In a remarkable 2006 feature that I have gone back to again and again over the years, the then-CEO of Proctor and Gamble talked about How I Work. I have quoted nearly the entirety of what he says:

I’ve learned how to manage my energy. I used to just focus on managing my time. I’d be up in the morning between 5 and 5:30. I’d work out and be at my desk by 6:30 or 7, drive hard until about 7 P.M., then go home, take a break with my wife, Margaret, and be back at it later that evening. I was just grinding through the day.

During my first year in this job, I worked every Saturday and every Sunday morning. Now I work really hard for an hour or an hour and a half. Then I take a break. I walk around and chit-chat with people. It can take five or 15 minutes to recharge. It’s kind of like the interval training that an athlete does.

I learned this in a program called the Corporate Athlete that we put on for P&G managers. I did the two-day program, where I also learned to change the way I eat. I used to eat virtually nothing for breakfast. Now I have a V-8 juice, half a bagel, and a cup of yogurt. And I eat five or six times a day. It’s about managing your glycemic level. You don’t want to boom and bust.

The other piece of the Corporate Athlete program is spiritual — things you can do to calm the mind. I’ve tried to teach myself to meditate. When I travel, which is 60 percent of the time, I find that meditating for five, ten, or 15 minutes in a hotel room at night can be as good as a workout. Generally, I think I know myself so much better than I used to. And that has helped me stay calm and cool under fire.

A key to staying calm is minimizing the information onslaught. I can’t remember the last time I wrote a memo. I write little handwritten notes on my AGL paper, and I send notes, a paragraph or less, on my BlackBerry. I prefer conversations. That’s one reason my office and our entire executive floor is open. The CEO office is not typically a warm and welcoming place, but people feel they can come in and talk in mine. We have goofy-looking pink and chartreuse chairs with chrome frames and upholstered backs and seats.

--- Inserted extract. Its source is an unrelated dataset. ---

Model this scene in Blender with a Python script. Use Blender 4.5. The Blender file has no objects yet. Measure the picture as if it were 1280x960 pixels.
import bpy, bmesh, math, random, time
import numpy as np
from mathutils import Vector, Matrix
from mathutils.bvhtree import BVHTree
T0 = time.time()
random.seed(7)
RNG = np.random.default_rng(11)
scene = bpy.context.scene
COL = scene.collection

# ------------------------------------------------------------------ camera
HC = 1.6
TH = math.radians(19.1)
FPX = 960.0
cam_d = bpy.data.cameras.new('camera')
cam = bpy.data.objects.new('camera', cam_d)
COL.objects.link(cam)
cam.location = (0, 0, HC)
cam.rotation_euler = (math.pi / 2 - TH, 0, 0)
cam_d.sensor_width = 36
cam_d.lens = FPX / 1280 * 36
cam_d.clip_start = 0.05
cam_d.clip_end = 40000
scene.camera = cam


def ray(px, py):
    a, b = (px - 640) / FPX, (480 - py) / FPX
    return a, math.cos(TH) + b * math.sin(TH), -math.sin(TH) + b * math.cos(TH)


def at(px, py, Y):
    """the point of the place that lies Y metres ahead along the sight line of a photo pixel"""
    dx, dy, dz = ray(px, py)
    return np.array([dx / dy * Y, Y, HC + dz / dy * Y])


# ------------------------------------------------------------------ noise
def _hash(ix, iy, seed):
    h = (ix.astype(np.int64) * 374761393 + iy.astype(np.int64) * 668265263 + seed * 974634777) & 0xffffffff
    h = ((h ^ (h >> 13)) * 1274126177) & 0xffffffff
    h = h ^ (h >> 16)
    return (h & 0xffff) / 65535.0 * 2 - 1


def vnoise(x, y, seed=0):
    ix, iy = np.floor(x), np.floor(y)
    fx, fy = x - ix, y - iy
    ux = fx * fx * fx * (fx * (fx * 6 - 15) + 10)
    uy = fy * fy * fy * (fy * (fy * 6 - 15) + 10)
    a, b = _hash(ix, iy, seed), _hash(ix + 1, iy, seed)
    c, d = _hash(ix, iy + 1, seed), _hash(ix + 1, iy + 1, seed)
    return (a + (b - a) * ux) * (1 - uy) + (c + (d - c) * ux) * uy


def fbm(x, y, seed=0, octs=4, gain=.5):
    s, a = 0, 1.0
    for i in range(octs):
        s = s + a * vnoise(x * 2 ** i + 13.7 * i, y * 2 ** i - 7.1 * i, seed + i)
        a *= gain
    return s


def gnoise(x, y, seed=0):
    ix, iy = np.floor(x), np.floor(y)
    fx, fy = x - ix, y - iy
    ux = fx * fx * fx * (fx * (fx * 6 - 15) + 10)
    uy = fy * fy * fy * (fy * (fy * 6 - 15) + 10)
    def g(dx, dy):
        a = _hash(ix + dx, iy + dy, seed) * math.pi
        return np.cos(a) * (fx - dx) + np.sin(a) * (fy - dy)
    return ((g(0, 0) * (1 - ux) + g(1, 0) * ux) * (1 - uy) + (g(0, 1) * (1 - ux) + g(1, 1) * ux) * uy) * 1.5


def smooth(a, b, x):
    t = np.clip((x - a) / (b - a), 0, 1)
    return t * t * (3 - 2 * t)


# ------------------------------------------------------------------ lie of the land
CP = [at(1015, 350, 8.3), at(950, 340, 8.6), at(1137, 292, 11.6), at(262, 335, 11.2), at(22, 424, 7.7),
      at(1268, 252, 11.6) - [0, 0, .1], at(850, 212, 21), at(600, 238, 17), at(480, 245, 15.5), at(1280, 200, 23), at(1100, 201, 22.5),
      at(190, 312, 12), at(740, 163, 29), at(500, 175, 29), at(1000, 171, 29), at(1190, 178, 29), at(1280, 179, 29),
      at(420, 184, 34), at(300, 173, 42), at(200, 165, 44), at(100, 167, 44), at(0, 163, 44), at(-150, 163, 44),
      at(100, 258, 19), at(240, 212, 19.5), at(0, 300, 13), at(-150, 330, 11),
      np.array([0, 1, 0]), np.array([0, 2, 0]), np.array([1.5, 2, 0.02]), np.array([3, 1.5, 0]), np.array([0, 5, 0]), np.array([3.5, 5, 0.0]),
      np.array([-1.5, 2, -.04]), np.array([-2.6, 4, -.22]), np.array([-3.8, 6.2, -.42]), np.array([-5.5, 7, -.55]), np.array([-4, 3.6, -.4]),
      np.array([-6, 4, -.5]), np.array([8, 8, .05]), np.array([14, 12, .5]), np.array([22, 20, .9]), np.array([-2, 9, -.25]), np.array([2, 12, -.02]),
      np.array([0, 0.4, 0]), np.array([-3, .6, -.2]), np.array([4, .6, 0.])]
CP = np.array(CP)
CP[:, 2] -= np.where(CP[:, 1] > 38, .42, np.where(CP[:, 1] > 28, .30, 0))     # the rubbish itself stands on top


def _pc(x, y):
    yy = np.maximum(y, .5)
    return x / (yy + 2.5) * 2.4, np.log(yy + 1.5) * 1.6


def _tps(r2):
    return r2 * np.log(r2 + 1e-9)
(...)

The full series is here. It features Marissa Mayer, then at Google, Carlos Ghosn, then yet to have his reputation ruined, Bill Gross, then yet to be forced out of Pimco, John McCain, then yet far away from running for President and Hank Paulson, then at Goldman Sachs, shortly before becoming Secretary of the Treasury and subsequently having to deal with the financial crisis.

Bonus: the next month, Fortune published a more detailed How I Work with Bill Gates, then no longer Microsoft’s CEO but still its chairman. We will almost certainly examine it in more detail in a future post some time.